Darcs understanding (Re: questions from a new bzr user)
Jan Hudec
bulb at ucw.cz
Fri May 5 19:21:35 BST 2006
On Fri, May 05, 2006 at 06:54:02 -0500, John A Meinel wrote:
> Jan Hudec wrote:
> > On Thu, May 04, 2006 at 21:23:07 -0500, John Arbash Meinel wrote:
> > Actually no. What it does is generating a minimal partial ordering of
> > the patches (under which B does not necessarily depend on A, C does not
> > necessarily depend on either A or B and D does not necessarily depend on
> > A). Patches don't depend on each other iff applying them in different
> > order yields the same result.
> >
> > After the merge, Darcs does NOT produce new revision. The revision of
> > your tree is simply {A, B, C, D}. Any set of patches can always be
> > merged, with the result possibly containing conflict markers.
>
> I thought there was an issue about not being able to get your history
> back. I don't know if it just records the set of patches at the current
> point, rather than the actual order that they were applied.
Well, the logic is defined so, that the set defines the content and order of
application does not matter. It does not remember how the set looked over
time.
> Maybe its just that darcs keeps track of the current state of the tree,
> and not the history. Certainly not everyone cares about the history.
Yes, indeed, darcs does not track history in sense how exactly the tree
looked. Though you can tell it to record the particular state (something like
a label in other systems, but I don't remember how it's called in darcs).
> >> This also has deeper implications when it comes to revision integrity.
> >> Because C might be changed by applying D, one cannot create a
> >> cryptographic signature for C. Inherent in the model is that revisions
> >> change based on what other revisions you have applied.
> >> I believe the benefit of this, is that you have more conflict free
> >> merges. The downside is a very large lack of stability.
> >
> > You can't create cryptographic signature for C. That's not what you want
> > to create cryptographic signature for, since C is a patch, but NOT a
> > revision.
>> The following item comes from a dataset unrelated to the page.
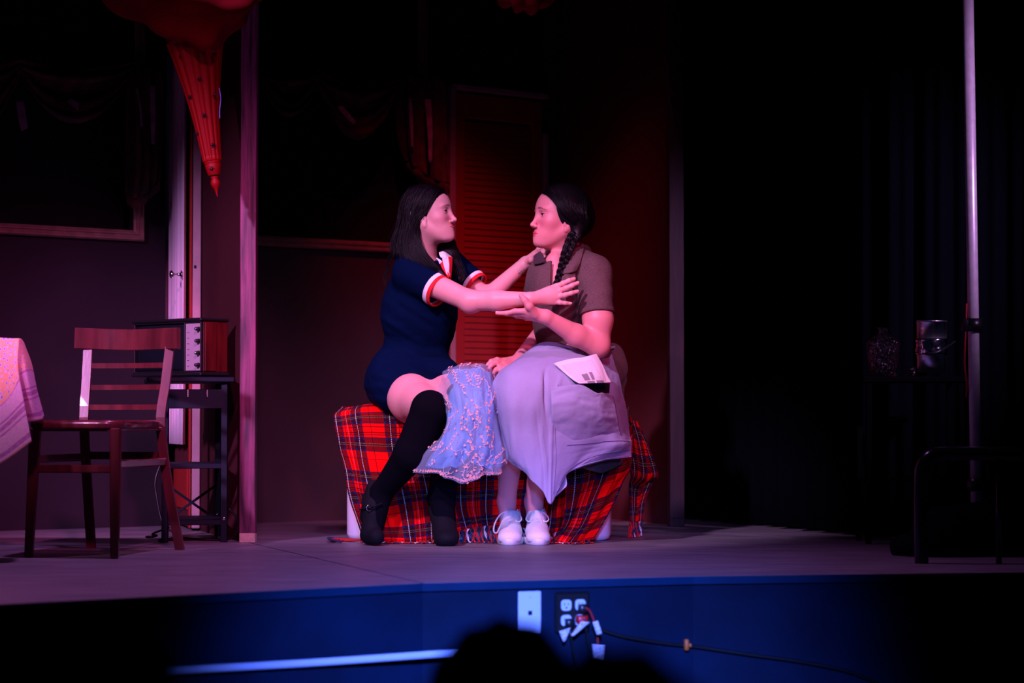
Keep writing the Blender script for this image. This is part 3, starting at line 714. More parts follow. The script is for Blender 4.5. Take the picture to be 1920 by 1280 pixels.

A revision is {A, B, C} and {A, B, C, D} and you COULD create
> > cryptographic signature for that (except I don't think darcs makes any
> > provisions for it).
>
> Not entirely true. Because when I commit a change, it certainly seems
> like that change is something I would like to sign. Especially since
> that is what other people are merging.
>
> There is also a place for signing the complete snapshot like bzr does.
> But since bzr includes the parent pointers, you can argue that it signs
> the delta as well. (Though since we got rid of the parent sha1, we don't
> really check the integrity of the deltas).
Well, in fact darcs provides tools for sending and applying gpg-signed
patches. Which implies there is a canonical representation of the patch that
could be signed (there is -- the form that applies to the minimal set of
prerequisites only). But I had an impression, that the representation can
change and that the repo does not keep the signatures around.